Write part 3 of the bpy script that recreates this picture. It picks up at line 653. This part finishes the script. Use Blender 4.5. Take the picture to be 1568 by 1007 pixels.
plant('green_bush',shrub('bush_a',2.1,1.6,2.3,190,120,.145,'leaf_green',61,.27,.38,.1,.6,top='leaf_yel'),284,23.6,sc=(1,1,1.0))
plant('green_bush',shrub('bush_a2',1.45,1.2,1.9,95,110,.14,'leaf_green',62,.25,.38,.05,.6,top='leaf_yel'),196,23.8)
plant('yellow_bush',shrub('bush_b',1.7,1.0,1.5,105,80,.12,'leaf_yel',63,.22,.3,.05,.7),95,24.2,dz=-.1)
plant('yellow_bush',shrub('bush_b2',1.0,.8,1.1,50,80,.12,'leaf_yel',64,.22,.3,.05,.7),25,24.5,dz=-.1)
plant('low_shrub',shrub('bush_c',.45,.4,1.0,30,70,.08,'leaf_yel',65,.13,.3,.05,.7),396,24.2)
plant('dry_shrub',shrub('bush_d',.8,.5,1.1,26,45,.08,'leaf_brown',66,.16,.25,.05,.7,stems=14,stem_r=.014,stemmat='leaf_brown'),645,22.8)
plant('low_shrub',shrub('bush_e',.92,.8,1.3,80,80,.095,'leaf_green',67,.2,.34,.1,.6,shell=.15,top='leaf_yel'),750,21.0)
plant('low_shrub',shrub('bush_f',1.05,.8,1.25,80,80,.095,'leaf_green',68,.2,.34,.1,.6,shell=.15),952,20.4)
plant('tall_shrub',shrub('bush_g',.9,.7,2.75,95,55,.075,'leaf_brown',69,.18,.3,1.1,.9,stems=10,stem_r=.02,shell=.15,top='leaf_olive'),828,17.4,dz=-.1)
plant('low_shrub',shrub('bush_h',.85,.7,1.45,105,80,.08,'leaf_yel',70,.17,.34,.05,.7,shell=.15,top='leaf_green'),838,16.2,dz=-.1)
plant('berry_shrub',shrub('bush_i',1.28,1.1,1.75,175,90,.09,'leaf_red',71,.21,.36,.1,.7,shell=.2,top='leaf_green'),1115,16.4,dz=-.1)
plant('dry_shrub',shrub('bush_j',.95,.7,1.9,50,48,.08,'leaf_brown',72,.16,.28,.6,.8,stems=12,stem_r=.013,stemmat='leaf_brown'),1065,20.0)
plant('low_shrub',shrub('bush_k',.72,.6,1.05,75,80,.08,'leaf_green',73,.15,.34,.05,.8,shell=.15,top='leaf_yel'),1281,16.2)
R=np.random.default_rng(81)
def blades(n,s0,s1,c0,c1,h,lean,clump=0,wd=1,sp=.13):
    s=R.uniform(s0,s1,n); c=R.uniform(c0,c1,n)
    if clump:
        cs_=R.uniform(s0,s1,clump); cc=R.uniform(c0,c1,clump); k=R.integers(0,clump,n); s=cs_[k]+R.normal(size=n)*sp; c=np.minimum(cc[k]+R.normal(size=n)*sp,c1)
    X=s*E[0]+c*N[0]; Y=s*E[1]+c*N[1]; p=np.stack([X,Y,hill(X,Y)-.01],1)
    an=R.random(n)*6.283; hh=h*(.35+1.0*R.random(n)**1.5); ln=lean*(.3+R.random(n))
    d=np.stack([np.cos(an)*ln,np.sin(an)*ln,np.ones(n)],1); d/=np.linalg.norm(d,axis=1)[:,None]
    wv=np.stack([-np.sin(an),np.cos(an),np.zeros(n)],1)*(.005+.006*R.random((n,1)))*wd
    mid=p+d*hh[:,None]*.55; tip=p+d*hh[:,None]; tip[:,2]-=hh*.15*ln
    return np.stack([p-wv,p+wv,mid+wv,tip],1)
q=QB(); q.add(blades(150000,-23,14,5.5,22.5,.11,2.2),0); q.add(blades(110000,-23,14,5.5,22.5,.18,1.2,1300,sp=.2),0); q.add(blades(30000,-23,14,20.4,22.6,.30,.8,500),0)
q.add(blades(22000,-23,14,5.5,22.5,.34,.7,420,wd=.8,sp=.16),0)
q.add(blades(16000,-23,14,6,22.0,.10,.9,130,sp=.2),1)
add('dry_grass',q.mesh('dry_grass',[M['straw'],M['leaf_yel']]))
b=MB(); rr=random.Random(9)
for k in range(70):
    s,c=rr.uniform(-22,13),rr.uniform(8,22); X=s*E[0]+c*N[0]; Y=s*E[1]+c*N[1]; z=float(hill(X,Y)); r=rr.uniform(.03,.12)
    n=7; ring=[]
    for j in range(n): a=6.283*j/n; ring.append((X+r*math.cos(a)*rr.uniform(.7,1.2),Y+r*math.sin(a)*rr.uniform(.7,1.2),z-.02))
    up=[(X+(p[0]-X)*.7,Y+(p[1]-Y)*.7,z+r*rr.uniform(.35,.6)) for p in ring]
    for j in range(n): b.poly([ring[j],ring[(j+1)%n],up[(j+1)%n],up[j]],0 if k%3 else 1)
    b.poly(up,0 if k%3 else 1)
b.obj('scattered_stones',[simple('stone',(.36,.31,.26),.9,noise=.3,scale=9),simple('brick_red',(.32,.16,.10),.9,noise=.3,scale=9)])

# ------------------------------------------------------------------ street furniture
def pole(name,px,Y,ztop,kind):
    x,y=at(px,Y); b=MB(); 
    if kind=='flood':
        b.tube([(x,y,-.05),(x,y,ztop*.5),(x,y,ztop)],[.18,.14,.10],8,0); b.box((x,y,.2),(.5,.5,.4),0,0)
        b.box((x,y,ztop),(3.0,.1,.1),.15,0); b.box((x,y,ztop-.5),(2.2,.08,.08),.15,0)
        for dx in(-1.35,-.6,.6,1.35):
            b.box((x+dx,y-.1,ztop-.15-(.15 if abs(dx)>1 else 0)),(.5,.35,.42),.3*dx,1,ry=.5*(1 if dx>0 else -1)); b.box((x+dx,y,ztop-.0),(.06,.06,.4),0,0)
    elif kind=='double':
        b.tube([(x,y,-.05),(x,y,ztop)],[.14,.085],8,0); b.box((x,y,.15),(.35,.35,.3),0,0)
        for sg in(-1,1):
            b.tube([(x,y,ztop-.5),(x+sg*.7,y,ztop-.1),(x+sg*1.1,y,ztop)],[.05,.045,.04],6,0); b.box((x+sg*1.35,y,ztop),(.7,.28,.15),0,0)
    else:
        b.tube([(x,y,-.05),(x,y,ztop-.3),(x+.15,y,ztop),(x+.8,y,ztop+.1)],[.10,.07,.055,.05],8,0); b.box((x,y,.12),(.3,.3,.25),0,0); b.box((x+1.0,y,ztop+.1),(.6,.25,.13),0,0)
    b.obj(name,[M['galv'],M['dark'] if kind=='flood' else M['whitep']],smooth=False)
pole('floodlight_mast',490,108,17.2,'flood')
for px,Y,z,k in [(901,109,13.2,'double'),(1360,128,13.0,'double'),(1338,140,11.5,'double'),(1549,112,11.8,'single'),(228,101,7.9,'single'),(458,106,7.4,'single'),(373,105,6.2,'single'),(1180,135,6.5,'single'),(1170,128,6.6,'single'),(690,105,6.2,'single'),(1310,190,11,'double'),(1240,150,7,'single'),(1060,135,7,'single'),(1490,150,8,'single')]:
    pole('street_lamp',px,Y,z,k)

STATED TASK
Each line above is to be repeated exactly.

FINISHED EXERCISE
Write part 3 of the bpy script that recreates this picture. It picks up at line 653. This part finishes the script. Use Blender 4.5. Take the picture to be 1568 by 1007 pixels.
plant('green_bush',shrub('bush_a',2.1,1.6,2.3,190,120,.145,'leaf_green',61,.27,.38,.1,.6,top='leaf_yel'),284,23.6,sc=(1,1,1.0))
plant('green_bush',shrub('bush_a2',1.45,1.2,1.9,95,110,.14,'leaf_green',62,.25,.38,.05,.6,top='leaf_yel'),196,23.8)
plant('yellow_bush',shrub('bush_b',1.7,1.0,1.5,105,80,.12,'leaf_yel',63,.22,.3,.05,.7),95,24.2,dz=-.1)
plant('yellow_bush',shrub('bush_b2',1.0,.8,1.1,50,80,.12,'leaf_yel',64,.22,.3,.05,.7),25,24.5,dz=-.1)
plant('low_shrub',shrub('bush_c',.45,.4,1.0,30,70,.08,'leaf_yel',65,.13,.3,.05,.7),396,24.2)
plant('dry_shrub',shrub('bush_d',.8,.5,1.1,26,45,.08,'leaf_brown',66,.16,.25,.05,.7,stems=14,stem_r=.014,stemmat='leaf_brown'),645,22.8)
plant('low_shrub',shrub('bush_e',.92,.8,1.3,80,80,.095,'leaf_green',67,.2,.34,.1,.6,shell=.15,top='leaf_yel'),750,21.0)
plant('low_shrub',shrub('bush_f',1.05,.8,1.25,80,80,.095,'leaf_green',68,.2,.34,.1,.6,shell=.15),952,20.4)
plant('tall_shrub',shrub('bush_g',.9,.7,2.75,95,55,.075,'leaf_brown',69,.18,.3,1.1,.9,stems=10,stem_r=.02,shell=.15,top='leaf_olive'),828,17.4,dz=-.1)
plant('low_shrub',shrub('bush_h',.85,.7,1.45,105,80,.08,'leaf_yel',70,.17,.34,.05,.7,shell=.15,top='leaf_green'),838,16.2,dz=-.1)
plant('berry_shrub',shrub('bush_i',1.28,1.1,1.75,175,90,.09,'leaf_red',71,.21,.36,.1,.7,shell=.2,top='leaf_green'),1115,16.4,dz=-.1)
plant('dry_shrub',shrub('bush_j',.95,.7,1.9,50,48,.08,'leaf_brown',72,.16,.28,.6,.8,stems=12,stem_r=.013,stemmat='leaf_brown'),1065,20.0)
plant('low_shrub',shrub('bush_k',.72,.6,1.05,75,80,.08,'leaf_green',73,.15,.34,.05,.8,shell=.15,top='leaf_yel'),1281,16.2)
R=np.random.default_rng(81)
def blades(n,s0,s1,c0,c1,h,lean,clump=0,wd=1,sp=.13):
    s=R.uniform(s0,s1,n); c=R.uniform(c0,c1,n)
    if clump:
        cs_=R.uniform(s0,s1,clump); cc=R.uniform(c0,c1,clump); k=R.integers(0,clump,n); s=cs_[k]+R.normal(size=n)*sp; c=np.minimum(cc[k]+R.normal(size=n)*sp,c1)
    X=s*E[0]+c*N[0]; Y=s*E[1]+c*N[1]; p=np.stack([X,Y,hill(X,Y)-.01],1)
    an=R.random(n)*6.283; hh=h*(.35+1.0*R.random(n)**1.5); ln=lean*(.3+R.random(n))
    d=np.stack([np.cos(an)*ln,np.sin(an)*ln,np.ones(n)],1); d/=np.linalg.norm(d,axis=1)[:,None]
    wv=np.stack([-np.sin(an),np.cos(an),np.zeros(n)],1)*(.005+.006*R.random((n,1)))*wd
    mid=p+d*hh[:,None]*.55; tip=p+d*hh[:,None]; tip[:,2]-=hh*.15*ln
    return np.stack([p-wv,p+wv,mid+wv,tip],1)
q=QB(); q.add(blades(150000,-23,14,5.5,22.5,.11,2.2),0); q.add(blades(110000,-23,14,5.5,22.5,.18,1.2,1300,sp=.2),0); q.add(blades(30000,-23,14,20.4,22.6,.30,.8,500),0)
q.add(blades(22000,-23,14,5.5,22.5,.34,.7,420,wd=.8,sp=.16),0)
q.add(blades(16000,-23,14,6,22.0,.10,.9,130,sp=.2),1)
add('dry_grass',q.mesh('dry_grass',[M['straw'],M['leaf_yel']]))
b=MB(); rr=random.Random(9)
for k in range(70):
    s,c=rr.uniform(-22,13),rr.uniform(8,22); X=s*E[0]+c*N[0]; Y=s*E[1]+c*N[1]; z=float(hill(X,Y)); r=rr.uniform(.03,.12)
    n=7; ring=[]
    for j in range(n): a=6.283*j/n; ring.append((X+r*math.cos(a)*rr.uniform(.7,1.2),Y+r*math.sin(a)*rr.uniform(.7,1.2),z-.02))
    up=[(X+(p[0]-X)*.7,Y+(p[1]-Y)*.7,z+r*rr.uniform(.35,.6)) for p in ring]
    for j in range(n): b.poly([ring[j],ring[(j+1)%n],up[(j+1)%n],up[j]],0 if k%3 else 1)
    b.poly(up,0 if k%3 else 1)
b.obj('scattered_stones',[simple('stone',(.36,.31,.26),.9,noise=.3,scale=9),simple('brick_red',(.32,.16,.10),.9,noise=.3,scale=9)])

# ------------------------------------------------------------------ street furniture
def pole(name,px,Y,ztop,kind):
    x,y=at(px,Y); b=MB(); 
    if kind=='flood':
        b.tube([(x,y,-.05),(x,y,ztop*.5),(x,y,ztop)],[.18,.14,.10],8,0); b.box((x,y,.2),(.5,.5,.4),0,0)
        b.box((x,y,ztop),(3.0,.1,.1),.15,0); b.box((x,y,ztop-.5),(2.2,.08,.08),.15,0)
        for dx in(-1.35,-.6,.6,1.35):
            b.box((x+dx,y-.1,ztop-.15-(.15 if abs(dx)>1 else 0)),(.5,.35,.42),.3*dx,1,ry=.5*(1 if dx>0 else -1)); b.box((x+dx,y,ztop-.0),(.06,.06,.4),0,0)
    elif kind=='double':
        b.tube([(x,y,-.05),(x,y,ztop)],[.14,.085],8,0); b.box((x,y,.15),(.35,.35,.3),0,0)
        for sg in(-1,1):
            b.tube([(x,y,ztop-.5),(x+sg*.7,y,ztop-.1),(x+sg*1.1,y,ztop)],[.05,.045,.04],6,0); b.box((x+sg*1.35,y,ztop),(.7,.28,.15),0,0)
    else:
        b.tube([(x,y,-.05),(x,y,ztop-.3),(x+.15,y,ztop),(x+.8,y,ztop+.1)],[.10,.07,.055,.05],8,0); b.box((x,y,.12),(.3,.3,.25),0,0); b.box((x+1.0,y,ztop+.1),(.6,.25,.13),0,0)
    b.obj(name,[M['galv'],M['dark'] if kind=='flood' else M['whitep']],smooth=False)
pole('floodlight_mast',490,108,17.2,'flood')
for px,Y,z,k in [(901,109,13.2,'double'),(1360,128,13.0,'double'),(1338,140,11.5,'double'),(1549,112,11.8,'single'),(228,101,7.9,'single'),(458,106,7.4,'single'),(373,105,6.2,'single'),(1180,135,6.5,'single'),(1170,128,6.6,'single'),(690,105,6.2,'single'),(1310,190,11,'double'),(1240,150,7,'single'),(1060,135,7,'single'),(1490,150,8,'single')]:
    pole('street_lamp',px,Y,z,k)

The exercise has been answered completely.